Your objective: Starting at the first line of the data below, retype every line up to and including the one containing "tag(o, 'dark green".

Data shown:
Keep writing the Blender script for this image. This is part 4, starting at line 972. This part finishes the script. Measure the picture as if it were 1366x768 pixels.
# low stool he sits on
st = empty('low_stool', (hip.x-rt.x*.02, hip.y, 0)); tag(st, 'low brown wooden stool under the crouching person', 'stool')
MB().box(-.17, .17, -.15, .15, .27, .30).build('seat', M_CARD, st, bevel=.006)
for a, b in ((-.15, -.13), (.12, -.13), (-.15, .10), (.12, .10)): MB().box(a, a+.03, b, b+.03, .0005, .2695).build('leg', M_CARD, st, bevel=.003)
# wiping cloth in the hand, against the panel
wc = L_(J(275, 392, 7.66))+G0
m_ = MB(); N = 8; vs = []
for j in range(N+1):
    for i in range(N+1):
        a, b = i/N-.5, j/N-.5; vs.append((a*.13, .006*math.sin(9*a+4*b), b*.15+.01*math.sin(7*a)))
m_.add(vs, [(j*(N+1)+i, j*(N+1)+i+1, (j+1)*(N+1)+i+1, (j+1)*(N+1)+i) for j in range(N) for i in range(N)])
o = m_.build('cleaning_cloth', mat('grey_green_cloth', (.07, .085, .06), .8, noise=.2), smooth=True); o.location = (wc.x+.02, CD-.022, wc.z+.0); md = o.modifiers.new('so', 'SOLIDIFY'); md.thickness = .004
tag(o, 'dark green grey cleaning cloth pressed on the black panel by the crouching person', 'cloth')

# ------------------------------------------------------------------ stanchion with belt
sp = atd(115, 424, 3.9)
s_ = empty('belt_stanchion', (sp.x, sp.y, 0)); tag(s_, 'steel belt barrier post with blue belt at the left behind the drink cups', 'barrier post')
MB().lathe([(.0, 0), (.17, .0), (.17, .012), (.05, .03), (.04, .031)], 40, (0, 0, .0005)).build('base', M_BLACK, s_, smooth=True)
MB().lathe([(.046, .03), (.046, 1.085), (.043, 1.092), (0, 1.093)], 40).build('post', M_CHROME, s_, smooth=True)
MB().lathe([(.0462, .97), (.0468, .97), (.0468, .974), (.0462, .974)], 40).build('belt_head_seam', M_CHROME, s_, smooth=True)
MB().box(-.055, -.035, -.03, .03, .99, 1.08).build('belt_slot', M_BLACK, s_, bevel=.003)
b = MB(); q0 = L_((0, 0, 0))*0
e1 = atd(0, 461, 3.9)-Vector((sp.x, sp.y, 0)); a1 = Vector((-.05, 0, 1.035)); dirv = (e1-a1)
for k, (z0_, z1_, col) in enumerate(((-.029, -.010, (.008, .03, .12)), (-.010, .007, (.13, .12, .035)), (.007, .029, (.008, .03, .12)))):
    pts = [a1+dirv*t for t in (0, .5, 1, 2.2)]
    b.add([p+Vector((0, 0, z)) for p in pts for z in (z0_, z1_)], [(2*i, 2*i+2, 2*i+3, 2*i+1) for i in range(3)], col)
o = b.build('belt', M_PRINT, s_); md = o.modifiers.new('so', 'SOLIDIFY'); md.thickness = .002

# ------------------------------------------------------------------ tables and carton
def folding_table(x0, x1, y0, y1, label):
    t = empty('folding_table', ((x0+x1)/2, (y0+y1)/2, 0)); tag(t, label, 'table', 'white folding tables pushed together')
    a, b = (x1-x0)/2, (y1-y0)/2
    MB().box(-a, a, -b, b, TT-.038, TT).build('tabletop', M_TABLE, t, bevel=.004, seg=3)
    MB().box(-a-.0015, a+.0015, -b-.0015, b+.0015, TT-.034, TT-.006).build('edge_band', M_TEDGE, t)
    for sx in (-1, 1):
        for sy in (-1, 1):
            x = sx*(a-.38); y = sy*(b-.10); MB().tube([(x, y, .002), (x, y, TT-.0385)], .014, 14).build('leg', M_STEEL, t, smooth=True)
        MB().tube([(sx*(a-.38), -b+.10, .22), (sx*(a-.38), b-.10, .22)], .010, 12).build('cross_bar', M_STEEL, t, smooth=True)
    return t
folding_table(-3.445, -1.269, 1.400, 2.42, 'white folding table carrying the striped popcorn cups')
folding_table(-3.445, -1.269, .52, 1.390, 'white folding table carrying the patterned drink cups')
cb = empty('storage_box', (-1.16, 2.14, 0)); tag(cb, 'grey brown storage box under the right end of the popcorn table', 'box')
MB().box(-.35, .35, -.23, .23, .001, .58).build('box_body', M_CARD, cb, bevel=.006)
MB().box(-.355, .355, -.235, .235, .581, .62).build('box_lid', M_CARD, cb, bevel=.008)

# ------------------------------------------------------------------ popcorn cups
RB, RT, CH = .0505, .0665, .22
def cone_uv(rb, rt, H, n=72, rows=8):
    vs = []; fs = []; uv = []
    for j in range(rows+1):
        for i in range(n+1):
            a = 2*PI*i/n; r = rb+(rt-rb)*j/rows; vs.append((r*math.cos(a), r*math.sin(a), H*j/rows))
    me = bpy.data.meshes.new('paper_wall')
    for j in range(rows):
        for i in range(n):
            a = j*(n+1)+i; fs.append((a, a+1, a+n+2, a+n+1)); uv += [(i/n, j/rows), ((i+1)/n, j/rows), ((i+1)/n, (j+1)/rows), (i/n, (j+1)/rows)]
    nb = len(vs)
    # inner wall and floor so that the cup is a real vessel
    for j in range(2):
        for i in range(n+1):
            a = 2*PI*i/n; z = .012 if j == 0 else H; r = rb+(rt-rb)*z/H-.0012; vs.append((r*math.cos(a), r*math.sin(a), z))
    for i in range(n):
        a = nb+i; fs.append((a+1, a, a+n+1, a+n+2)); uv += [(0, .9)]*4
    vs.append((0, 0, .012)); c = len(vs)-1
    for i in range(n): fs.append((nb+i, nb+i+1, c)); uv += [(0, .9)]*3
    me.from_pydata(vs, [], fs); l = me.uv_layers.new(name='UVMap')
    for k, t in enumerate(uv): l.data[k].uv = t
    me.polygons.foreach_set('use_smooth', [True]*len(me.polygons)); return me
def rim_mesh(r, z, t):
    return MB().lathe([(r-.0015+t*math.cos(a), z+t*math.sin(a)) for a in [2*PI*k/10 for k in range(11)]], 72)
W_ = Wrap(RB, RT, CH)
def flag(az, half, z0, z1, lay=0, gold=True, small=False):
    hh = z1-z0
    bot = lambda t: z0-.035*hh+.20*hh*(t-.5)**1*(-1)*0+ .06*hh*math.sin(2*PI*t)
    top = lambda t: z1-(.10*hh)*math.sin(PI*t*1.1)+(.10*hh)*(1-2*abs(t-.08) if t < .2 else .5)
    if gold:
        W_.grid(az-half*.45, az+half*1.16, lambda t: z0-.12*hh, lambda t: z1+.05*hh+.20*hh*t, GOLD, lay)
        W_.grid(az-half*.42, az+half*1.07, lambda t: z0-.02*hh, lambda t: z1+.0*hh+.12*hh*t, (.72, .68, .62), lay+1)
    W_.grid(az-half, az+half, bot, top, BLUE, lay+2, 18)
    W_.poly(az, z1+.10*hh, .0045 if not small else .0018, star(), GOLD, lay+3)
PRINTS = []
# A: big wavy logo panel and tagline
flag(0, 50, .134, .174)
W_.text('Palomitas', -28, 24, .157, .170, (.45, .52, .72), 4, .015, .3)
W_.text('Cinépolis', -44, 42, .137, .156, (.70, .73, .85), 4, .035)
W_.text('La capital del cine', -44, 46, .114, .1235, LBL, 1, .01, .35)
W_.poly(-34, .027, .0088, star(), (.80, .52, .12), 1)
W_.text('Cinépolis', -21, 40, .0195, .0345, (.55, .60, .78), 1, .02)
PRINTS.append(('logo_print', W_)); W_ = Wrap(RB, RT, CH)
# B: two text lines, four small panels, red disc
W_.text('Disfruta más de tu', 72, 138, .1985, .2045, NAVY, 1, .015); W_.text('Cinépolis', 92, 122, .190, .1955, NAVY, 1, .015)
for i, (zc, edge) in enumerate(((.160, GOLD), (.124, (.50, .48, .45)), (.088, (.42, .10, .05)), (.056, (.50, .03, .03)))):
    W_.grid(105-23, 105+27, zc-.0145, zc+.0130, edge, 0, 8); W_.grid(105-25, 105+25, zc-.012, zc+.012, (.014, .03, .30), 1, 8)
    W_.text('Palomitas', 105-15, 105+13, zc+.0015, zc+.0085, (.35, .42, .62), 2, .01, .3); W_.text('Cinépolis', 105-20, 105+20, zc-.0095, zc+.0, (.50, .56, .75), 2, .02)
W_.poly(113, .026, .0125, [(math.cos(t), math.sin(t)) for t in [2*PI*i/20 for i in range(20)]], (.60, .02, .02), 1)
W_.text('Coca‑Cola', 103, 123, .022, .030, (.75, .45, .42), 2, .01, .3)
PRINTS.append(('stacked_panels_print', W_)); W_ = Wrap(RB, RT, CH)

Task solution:
Keep writing the Blender script for this image. This is part 4, starting at line 972. This part finishes the script. Measure the picture as if it were 1366x768 pixels.
# low stool he sits on
st = empty('low_stool', (hip.x-rt.x*.02, hip.y, 0)); tag(st, 'low brown wooden stool under the crouching person', 'stool')
MB().box(-.17, .17, -.15, .15, .27, .30).build('seat', M_CARD, st, bevel=.006)
for a, b in ((-.15, -.13), (.12, -.13), (-.15, .10), (.12, .10)): MB().box(a, a+.03, b, b+.03, .0005, .2695).build('leg', M_CARD, st, bevel=.003)
# wiping cloth in the hand, against the panel
wc = L_(J(275, 392, 7.66))+G0
m_ = MB(); N = 8; vs = []
for j in range(N+1):
    for i in range(N+1):
        a, b = i/N-.5, j/N-.5; vs.append((a*.13, .006*math.sin(9*a+4*b), b*.15+.01*math.sin(7*a)))
m_.add(vs, [(j*(N+1)+i, j*(N+1)+i+1, (j+1)*(N+1)+i+1, (j+1)*(N+1)+i) for j in range(N) for i in range(N)])
o = m_.build('cleaning_cloth', mat('grey_green_cloth', (.07, .085, .06), .8, noise=.2), smooth=True); o.location = (wc.x+.02, CD-.022, wc.z+.0); md = o.modifiers.new('so', 'SOLIDIFY'); md.thickness = .004
tag(o, 'dark green grey cleaning cloth pressed on the black panel by the crouching person', 'cloth')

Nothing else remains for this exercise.